On April 11, 2008, the shareholders of Mako received the final cash installment of $1,243,571 under the terms of the securities redemption and shareholder payable agreement.
For the three months ended March 31, 2008, cash used in operating activities was $543,444 as compared to cash provided by operating activities for the same prior year period of 2007 of $144,083. Our working capital balances vary due to delivery terms and payments on key contracts, work in progress, and outstanding receivables and payables.
For the three months ended March 31, 2008, cash used in investing activities was $410,983 as compared to $395,439 for the same prior year period. Investing outflows were due to equipment purchases of $156,958, acquisition costs of $66,525 and restricted cash of $187,500.
For the three months ended March 31, 2008, cash provided by financing activities was $1,864,025 compared to cash provided by financing activities for the same prior year period of $336,871. Increased financing outflows were primarily due to long-term debt payments of $926,808 related to the Mako acquisition.

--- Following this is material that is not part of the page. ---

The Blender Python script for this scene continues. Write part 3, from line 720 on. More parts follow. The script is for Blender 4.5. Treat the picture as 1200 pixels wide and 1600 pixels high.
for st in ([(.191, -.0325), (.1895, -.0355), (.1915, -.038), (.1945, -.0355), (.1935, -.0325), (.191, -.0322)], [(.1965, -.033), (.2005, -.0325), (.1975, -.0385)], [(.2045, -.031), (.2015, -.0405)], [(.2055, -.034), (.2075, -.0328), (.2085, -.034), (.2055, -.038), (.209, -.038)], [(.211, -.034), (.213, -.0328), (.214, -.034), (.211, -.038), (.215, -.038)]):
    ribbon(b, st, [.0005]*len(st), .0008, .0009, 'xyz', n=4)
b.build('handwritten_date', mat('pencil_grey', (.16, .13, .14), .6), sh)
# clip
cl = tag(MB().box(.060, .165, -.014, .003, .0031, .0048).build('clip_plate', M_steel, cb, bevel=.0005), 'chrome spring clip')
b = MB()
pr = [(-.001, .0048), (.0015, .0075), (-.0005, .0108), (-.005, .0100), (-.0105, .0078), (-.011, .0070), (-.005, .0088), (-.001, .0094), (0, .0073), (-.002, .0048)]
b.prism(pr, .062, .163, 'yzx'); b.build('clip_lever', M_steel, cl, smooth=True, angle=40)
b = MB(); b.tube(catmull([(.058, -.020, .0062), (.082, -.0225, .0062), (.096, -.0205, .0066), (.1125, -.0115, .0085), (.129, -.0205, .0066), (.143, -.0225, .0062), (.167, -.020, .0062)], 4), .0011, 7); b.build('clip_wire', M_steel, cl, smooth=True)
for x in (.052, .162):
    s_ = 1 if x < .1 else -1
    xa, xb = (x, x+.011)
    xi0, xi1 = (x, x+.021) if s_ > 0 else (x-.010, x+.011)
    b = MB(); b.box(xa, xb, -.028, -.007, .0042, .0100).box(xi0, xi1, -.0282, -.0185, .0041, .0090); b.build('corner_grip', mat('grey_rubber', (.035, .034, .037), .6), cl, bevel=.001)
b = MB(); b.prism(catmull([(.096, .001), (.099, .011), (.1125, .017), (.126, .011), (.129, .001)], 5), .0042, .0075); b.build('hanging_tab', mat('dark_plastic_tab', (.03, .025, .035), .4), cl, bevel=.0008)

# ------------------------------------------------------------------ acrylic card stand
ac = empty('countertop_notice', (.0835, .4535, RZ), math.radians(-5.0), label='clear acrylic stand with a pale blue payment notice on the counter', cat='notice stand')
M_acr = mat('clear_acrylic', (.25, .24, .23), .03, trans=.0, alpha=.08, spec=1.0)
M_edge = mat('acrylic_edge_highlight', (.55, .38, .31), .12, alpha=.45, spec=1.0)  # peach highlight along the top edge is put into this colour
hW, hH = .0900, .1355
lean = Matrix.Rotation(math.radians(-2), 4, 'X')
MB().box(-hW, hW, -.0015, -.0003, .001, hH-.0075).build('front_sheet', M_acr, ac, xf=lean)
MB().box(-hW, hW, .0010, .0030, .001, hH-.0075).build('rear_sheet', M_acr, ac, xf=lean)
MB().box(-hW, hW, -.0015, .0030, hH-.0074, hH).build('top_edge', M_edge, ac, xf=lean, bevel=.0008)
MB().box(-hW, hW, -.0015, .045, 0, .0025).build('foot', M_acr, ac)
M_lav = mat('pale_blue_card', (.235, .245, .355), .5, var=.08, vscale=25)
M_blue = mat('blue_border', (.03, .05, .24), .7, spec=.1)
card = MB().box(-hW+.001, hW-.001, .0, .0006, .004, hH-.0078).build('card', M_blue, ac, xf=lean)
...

Capital Resources and Requirements
We generate our liquidity and capital resources primarily through operations and, when needed, through available capital markets. At March 31, 2008, long-term debt was $11,385,358, of which $330,399 was the current portion. Long-term debt, net of current portion, included bank loans of $10,834,513 (includes $750,000 restricted cash), capital leases of $470,446 and the Debenture of $500,000 (See Note 6 "Preferred Stock").
Critical Accounting Policies
For a discussion of our critical accounting matters, please refer to Item 7, "Management's Discussion and Analysis of Financial Condition and Results of Operation," in our 2007 Annual Report on Form 10-KSB/A (Amendment No.1) filed on May 1, 2008.
Inflation and Seasonality
We do not believe that our operations are significantly impacted by inflation. Our business is not seasonal in nature.